Die meisten Leute glauben, der Käfig soll das Spektakel verstärken: Da werden jetzt zwei Wilde aufeinander losgelassen, und nur einer kommt wieder raus. In Wirklichkeit schützt mich das Käfignetz davor, durch die Seile zu fallen.

Ihr Kampfname ist „Gladiator“. Wo kommt der her?

(lacht) Den habe ich von meinem Bruder Omar. Er und auch später mein Trainer haben immer daran geglaubt, dass ein guter Sportler in mir steckt. Bei meiner ersten Veranstaltung habe ich fast ohne Vorbereitung und Erfahrung alles gewonnen, was zu gewinnen war. Und seitdem heiße ich so.

Was ist der Unterschied zwischen Kämpfen auf der Straße und Kämpfen im Ring?

Auf der Straße geht alles schneller.

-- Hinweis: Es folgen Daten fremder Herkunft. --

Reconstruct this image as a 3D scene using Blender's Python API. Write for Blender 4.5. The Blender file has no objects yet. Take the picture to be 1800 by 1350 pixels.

Da gibt’s keine Regeln, und es kommt auch nicht so sehr auf die Technik an. Wenn einer ein erfahrener Schläger ist, setzt der sich durch. Im Ring hingegen gibt es Regeln, Respekt und eine Kampfzeit, die eingehalten wird. Ich bevorzuge inzwischen ganz klar den Ring.

Fühlt es sich anders an, wenn man jemanden im Ring besiegt?

Na klar. Auf der Straße kriegst du keine Anerkennung, sondern Kopfschmerzen, Probleme und unter Umständen eine Anzeige. Ein sportlicher Sieg dagegen bringt dir Lob ein, davon wird berichtet, und du fühlst dich gut. Damit wird die harte Arbeit anerkannt, die du im Vorfeld geleistet hast.

Würde mich jemand schlagen, empfände ich das als Demütigung.

Ich genauso, auch im Ring lasse ich mich ungern schlagen. Aber ich habe einen gut funktionierenden Tunnelblick. Ich freue mich auf jeden Kampf im Käfig. Wenn der zugeht und der Referee fragt, ob Blue und Red Corner bereit sind: Das ist ein großartiges Gefühl. Mike Tyson hat mal gesagt: Fürchte dich nicht vor Leuten, die was drauf haben, sondern vor denen, die daran Spaß haben.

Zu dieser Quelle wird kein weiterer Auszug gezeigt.